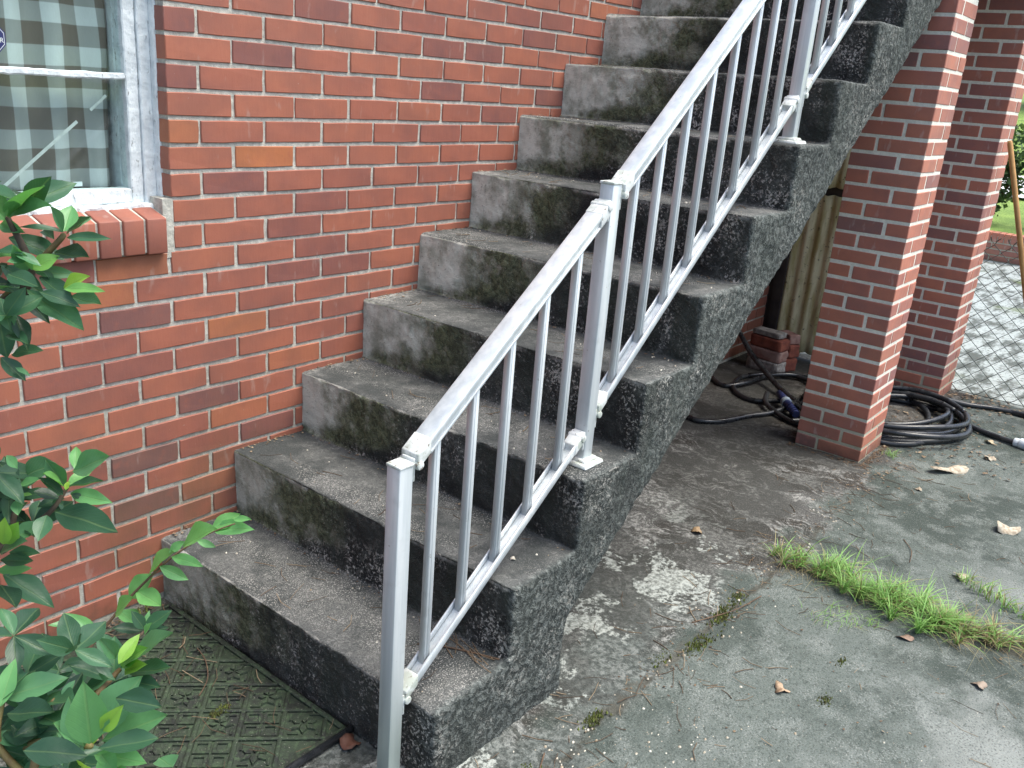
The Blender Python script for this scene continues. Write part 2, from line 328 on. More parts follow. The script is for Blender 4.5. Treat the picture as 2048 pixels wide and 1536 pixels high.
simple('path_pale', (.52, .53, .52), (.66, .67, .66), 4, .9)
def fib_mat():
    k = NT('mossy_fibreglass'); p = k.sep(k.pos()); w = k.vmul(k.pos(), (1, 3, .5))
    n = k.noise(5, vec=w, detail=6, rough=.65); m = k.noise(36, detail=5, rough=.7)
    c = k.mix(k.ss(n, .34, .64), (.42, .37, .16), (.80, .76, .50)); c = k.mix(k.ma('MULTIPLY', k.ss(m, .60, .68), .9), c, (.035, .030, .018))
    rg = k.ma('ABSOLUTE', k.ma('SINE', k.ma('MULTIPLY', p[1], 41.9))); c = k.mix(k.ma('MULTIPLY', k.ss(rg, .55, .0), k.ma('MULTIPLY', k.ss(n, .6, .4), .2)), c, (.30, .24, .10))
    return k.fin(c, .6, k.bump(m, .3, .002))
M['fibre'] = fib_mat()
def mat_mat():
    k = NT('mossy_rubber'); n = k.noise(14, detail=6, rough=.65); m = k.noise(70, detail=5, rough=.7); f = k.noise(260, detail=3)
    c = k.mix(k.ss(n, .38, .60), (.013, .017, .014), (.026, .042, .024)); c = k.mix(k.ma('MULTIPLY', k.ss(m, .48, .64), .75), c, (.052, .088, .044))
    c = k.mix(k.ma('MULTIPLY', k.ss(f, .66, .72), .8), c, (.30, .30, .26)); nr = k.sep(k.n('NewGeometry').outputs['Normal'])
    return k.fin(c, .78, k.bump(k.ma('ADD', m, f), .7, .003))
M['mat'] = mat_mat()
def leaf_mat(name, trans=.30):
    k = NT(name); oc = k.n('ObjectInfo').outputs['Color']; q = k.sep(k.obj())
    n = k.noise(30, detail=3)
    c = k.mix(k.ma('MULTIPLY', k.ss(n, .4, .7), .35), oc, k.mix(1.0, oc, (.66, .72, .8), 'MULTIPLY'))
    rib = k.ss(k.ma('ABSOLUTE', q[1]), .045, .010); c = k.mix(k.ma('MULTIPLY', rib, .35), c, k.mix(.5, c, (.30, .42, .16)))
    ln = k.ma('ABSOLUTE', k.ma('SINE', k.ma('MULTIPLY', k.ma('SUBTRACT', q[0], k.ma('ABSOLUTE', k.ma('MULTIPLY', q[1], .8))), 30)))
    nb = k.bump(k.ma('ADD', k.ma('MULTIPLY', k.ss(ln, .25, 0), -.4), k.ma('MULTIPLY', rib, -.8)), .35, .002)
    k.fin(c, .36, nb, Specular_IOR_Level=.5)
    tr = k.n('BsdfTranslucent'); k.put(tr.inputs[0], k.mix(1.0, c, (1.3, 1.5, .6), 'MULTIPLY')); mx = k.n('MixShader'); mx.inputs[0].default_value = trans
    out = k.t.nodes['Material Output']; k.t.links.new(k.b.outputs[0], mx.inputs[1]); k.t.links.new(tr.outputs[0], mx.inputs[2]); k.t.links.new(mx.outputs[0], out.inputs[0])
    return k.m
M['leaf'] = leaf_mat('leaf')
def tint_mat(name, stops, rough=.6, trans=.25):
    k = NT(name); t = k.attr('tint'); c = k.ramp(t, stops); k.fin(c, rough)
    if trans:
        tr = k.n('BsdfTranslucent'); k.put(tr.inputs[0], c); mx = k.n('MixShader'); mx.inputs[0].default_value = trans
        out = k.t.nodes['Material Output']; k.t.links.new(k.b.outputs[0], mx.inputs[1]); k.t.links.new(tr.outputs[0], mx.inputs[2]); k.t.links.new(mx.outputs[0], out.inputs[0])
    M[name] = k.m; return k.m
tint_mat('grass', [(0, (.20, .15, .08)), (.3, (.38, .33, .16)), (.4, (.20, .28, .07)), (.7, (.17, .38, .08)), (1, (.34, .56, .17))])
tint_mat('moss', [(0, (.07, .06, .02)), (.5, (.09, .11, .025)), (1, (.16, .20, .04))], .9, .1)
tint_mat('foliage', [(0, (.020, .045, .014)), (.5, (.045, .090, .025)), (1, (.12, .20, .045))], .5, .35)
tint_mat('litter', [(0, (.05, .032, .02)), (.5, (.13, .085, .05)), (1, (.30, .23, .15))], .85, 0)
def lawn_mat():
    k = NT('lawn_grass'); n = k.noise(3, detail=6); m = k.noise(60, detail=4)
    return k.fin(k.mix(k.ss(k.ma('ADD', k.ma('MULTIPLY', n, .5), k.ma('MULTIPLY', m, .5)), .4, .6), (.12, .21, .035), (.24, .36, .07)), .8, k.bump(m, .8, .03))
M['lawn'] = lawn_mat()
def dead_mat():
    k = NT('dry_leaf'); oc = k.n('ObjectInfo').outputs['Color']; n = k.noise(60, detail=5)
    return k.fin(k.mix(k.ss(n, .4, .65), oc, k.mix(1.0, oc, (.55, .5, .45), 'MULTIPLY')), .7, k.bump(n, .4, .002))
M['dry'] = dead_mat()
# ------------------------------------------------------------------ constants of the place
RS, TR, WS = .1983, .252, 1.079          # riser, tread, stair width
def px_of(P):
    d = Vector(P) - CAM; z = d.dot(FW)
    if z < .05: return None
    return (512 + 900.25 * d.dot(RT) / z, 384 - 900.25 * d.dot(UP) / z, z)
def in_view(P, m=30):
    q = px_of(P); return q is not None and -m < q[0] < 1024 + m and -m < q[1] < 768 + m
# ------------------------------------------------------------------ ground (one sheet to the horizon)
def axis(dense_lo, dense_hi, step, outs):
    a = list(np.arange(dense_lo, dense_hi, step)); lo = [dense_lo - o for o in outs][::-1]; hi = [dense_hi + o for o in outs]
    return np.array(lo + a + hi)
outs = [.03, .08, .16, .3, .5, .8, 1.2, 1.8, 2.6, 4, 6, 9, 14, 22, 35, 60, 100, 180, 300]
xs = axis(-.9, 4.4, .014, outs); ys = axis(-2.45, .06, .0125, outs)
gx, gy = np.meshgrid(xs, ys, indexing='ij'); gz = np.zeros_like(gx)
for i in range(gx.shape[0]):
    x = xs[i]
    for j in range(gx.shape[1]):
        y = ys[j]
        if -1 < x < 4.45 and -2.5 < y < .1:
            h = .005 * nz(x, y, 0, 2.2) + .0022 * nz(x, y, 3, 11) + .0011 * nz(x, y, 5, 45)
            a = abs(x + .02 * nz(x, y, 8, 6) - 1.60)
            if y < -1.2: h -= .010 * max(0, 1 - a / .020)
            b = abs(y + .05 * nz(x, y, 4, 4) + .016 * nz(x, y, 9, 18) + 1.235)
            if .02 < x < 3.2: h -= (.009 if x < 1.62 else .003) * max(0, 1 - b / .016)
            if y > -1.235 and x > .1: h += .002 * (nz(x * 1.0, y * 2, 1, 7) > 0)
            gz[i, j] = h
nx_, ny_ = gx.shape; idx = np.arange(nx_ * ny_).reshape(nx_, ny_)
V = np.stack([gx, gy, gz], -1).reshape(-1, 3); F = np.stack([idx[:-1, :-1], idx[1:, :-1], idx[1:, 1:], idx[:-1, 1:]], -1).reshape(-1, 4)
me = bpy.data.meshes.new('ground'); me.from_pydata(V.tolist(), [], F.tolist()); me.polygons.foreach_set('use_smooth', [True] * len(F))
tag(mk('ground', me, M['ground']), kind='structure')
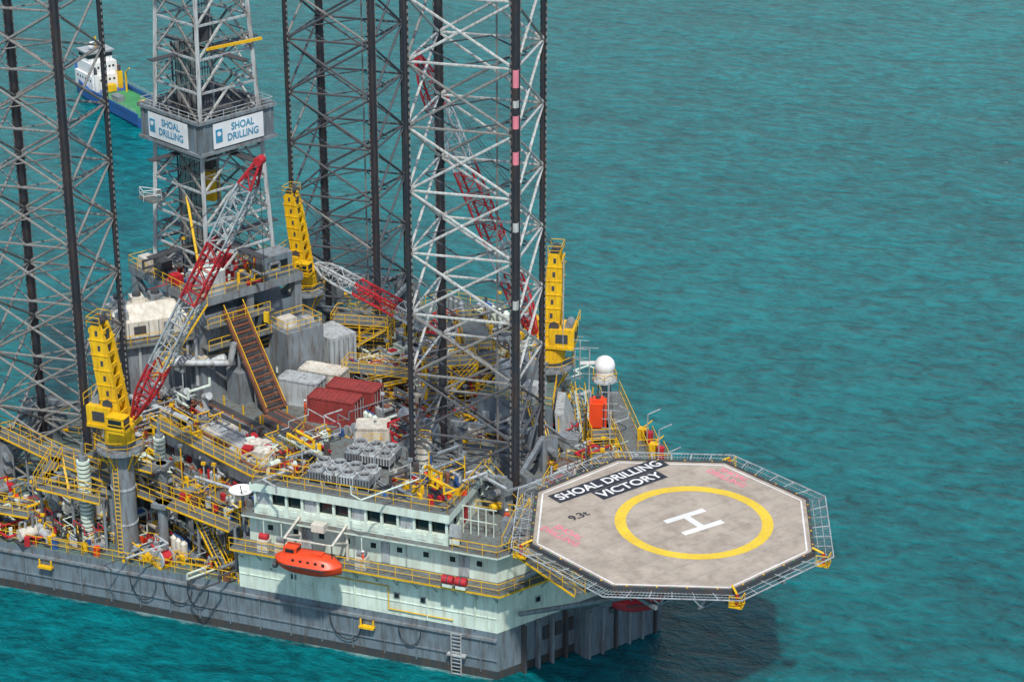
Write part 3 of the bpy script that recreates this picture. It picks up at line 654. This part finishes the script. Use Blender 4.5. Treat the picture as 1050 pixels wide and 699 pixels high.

_Job_. In the entries above, count each line with "ground"; reply with the total only.

_Exercise solution_. 3